- _WHAT IS EXPECTED_: Return, without pictures, the lines from the start of the data through the one that contains "modelling unit: centimetre".
--- START ---
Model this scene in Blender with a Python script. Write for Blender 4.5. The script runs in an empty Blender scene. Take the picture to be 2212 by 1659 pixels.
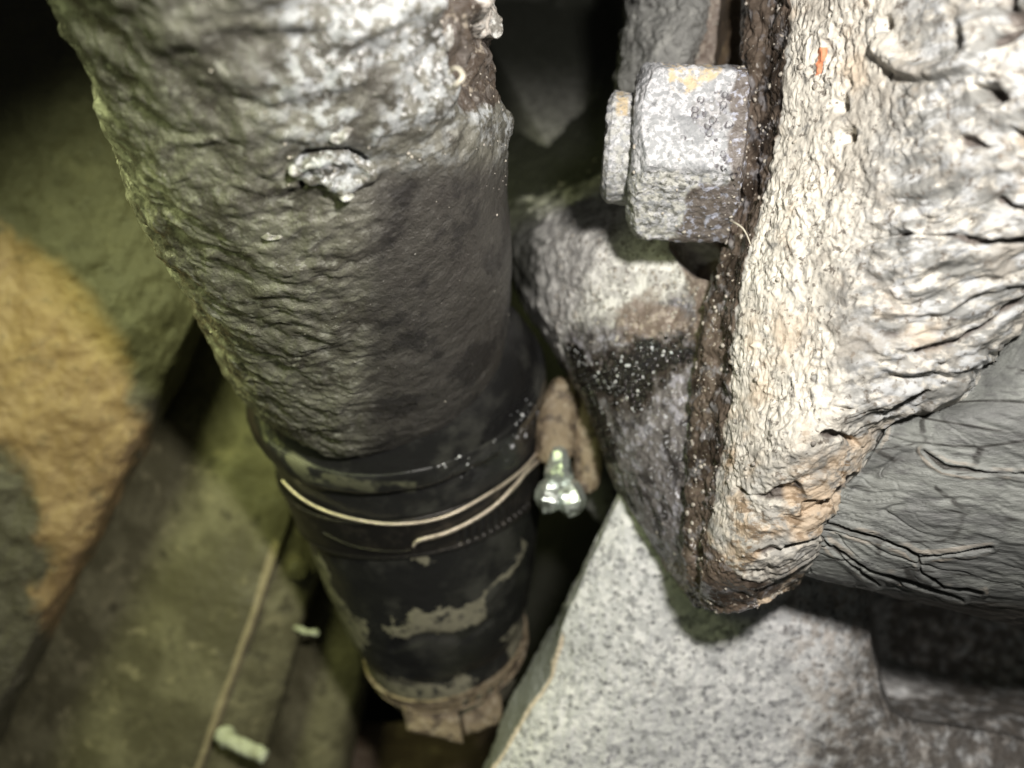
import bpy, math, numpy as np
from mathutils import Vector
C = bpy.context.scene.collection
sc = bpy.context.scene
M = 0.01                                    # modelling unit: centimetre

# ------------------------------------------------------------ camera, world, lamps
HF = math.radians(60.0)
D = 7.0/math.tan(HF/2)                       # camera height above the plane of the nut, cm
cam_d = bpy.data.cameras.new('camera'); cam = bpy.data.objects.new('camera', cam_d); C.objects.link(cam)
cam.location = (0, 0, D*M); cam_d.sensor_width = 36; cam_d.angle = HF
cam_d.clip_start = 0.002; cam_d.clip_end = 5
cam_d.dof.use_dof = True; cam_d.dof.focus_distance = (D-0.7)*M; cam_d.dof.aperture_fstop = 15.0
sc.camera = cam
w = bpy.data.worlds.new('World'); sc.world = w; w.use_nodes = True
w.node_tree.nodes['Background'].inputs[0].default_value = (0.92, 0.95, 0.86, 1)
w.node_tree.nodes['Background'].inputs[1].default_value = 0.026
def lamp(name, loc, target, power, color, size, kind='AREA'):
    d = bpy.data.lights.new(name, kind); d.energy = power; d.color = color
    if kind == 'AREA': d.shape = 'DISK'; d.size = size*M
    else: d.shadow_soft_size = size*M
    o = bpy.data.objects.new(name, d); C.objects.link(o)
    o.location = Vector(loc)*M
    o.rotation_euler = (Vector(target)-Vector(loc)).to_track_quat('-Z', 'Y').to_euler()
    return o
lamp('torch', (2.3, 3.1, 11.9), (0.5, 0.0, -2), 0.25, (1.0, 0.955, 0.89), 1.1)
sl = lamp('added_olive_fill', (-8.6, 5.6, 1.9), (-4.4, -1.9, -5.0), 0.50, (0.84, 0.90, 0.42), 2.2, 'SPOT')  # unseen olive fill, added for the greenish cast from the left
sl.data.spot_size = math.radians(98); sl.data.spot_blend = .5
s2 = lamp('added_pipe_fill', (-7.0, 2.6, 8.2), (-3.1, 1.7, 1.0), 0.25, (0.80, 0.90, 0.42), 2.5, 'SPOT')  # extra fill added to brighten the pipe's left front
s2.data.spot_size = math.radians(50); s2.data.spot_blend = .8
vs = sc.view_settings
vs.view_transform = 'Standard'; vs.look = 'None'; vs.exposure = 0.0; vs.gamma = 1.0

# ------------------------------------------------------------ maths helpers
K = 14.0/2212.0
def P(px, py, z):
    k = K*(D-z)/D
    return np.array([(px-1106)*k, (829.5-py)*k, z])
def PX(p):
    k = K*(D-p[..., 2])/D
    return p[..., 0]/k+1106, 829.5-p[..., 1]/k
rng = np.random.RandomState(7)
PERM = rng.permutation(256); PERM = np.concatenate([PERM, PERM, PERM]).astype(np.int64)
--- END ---
- _TASK ANSWER_:
Model this scene in Blender with a Python script. Write for Blender 4.5. The script runs in an empty Blender scene. Take the picture to be 2212 by 1659 pixels.
import bpy, math, numpy as np
from mathutils import Vector
C = bpy.context.scene.collection
sc = bpy.context.scene
M = 0.01                                    # modelling unit: centimetre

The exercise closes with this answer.